◆ DATA LINES
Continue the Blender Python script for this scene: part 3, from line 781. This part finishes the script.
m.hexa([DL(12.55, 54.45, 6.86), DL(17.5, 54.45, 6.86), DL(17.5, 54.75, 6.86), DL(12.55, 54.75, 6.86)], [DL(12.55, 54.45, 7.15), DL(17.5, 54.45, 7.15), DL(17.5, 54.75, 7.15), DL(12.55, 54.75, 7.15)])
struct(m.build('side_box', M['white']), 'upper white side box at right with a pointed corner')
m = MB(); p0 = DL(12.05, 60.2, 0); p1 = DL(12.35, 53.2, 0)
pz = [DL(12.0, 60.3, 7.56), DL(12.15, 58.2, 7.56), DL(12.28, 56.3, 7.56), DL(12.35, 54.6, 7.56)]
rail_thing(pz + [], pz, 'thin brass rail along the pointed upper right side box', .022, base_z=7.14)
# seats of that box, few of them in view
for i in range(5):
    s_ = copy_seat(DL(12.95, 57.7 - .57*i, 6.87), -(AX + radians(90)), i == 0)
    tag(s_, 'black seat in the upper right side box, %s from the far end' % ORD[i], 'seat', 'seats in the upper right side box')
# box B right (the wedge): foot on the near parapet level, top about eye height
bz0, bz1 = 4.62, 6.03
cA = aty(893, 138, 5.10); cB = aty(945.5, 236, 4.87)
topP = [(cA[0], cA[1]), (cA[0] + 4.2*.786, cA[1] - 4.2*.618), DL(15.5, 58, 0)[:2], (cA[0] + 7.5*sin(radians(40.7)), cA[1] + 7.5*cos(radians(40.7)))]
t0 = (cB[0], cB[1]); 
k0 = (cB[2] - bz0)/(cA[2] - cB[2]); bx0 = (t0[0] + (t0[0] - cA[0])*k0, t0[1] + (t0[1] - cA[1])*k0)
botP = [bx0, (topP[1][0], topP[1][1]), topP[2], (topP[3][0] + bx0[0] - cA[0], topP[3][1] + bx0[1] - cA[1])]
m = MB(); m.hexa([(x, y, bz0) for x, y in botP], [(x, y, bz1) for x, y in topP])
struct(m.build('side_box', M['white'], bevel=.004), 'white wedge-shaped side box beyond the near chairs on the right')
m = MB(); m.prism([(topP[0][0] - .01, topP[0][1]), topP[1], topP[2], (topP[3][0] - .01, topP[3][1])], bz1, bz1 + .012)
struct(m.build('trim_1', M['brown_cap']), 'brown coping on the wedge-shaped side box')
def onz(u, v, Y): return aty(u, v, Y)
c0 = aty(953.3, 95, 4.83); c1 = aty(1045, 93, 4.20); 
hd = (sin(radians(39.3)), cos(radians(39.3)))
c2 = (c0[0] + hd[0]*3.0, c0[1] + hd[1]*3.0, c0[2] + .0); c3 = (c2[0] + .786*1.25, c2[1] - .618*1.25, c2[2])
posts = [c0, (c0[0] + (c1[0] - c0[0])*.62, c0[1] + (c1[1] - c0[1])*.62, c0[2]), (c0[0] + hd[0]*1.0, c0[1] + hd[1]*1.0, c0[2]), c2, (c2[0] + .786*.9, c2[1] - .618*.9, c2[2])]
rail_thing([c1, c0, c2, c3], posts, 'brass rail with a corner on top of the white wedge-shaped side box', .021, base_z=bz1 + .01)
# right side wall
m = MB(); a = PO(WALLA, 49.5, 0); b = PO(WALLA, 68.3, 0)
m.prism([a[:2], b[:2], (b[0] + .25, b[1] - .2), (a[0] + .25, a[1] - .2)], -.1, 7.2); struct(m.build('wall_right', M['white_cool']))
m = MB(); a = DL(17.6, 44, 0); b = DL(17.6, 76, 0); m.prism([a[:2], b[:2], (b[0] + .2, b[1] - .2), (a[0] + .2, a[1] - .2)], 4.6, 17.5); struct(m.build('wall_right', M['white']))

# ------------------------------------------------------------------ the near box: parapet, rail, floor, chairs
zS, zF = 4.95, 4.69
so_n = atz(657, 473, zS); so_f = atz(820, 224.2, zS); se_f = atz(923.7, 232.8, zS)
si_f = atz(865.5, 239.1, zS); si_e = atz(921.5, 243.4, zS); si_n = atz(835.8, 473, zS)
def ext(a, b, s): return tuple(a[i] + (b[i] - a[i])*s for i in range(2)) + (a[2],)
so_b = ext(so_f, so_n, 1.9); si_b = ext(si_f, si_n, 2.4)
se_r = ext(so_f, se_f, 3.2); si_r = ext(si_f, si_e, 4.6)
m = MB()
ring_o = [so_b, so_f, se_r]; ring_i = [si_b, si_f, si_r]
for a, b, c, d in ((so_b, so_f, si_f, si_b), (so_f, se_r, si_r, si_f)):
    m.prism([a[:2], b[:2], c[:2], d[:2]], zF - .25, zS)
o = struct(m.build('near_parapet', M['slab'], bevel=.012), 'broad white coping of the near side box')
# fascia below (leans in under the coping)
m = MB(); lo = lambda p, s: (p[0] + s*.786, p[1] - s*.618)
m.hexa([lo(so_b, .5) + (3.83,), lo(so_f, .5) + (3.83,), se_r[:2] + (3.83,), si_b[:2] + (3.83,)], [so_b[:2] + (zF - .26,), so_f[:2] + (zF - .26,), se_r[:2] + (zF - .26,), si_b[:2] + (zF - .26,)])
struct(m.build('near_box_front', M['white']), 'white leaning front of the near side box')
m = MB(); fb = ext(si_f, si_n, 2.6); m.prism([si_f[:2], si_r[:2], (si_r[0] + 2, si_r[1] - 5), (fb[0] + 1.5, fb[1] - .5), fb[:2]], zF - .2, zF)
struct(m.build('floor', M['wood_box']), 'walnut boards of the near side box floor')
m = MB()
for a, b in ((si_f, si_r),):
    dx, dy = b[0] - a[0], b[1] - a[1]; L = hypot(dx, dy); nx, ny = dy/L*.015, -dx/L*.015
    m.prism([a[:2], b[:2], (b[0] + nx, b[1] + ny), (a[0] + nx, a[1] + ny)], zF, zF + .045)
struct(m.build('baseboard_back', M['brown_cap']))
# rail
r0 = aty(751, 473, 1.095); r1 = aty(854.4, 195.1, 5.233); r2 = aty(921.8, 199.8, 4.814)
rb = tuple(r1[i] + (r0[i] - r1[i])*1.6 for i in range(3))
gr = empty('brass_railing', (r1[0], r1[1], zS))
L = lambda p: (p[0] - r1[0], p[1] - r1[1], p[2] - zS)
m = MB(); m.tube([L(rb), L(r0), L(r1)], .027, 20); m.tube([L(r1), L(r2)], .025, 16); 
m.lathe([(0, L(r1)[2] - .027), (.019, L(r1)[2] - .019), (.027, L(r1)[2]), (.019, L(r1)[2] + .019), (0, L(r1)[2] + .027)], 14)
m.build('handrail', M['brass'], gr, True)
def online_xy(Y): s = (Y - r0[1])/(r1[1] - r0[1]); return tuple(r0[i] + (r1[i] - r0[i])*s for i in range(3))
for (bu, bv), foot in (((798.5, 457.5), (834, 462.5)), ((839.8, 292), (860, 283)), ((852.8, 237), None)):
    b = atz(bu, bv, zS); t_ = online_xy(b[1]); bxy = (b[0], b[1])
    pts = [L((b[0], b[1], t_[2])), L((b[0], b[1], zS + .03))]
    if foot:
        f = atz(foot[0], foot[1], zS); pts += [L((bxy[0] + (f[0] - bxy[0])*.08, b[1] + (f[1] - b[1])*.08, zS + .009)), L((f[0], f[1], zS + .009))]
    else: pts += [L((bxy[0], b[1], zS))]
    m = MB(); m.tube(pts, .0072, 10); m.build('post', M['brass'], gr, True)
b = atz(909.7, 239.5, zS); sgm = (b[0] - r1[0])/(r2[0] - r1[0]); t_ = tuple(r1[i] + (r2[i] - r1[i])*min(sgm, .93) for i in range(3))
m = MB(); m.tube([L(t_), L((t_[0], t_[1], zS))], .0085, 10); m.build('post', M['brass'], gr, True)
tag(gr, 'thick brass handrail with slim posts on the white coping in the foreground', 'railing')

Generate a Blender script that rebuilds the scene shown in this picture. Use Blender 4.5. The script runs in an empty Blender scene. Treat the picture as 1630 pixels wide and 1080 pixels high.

◆ TO DO
Check each line of the data above for the word "scene", then state how many lines have it. Give the number alone.

◆ ANSWER BELOW
2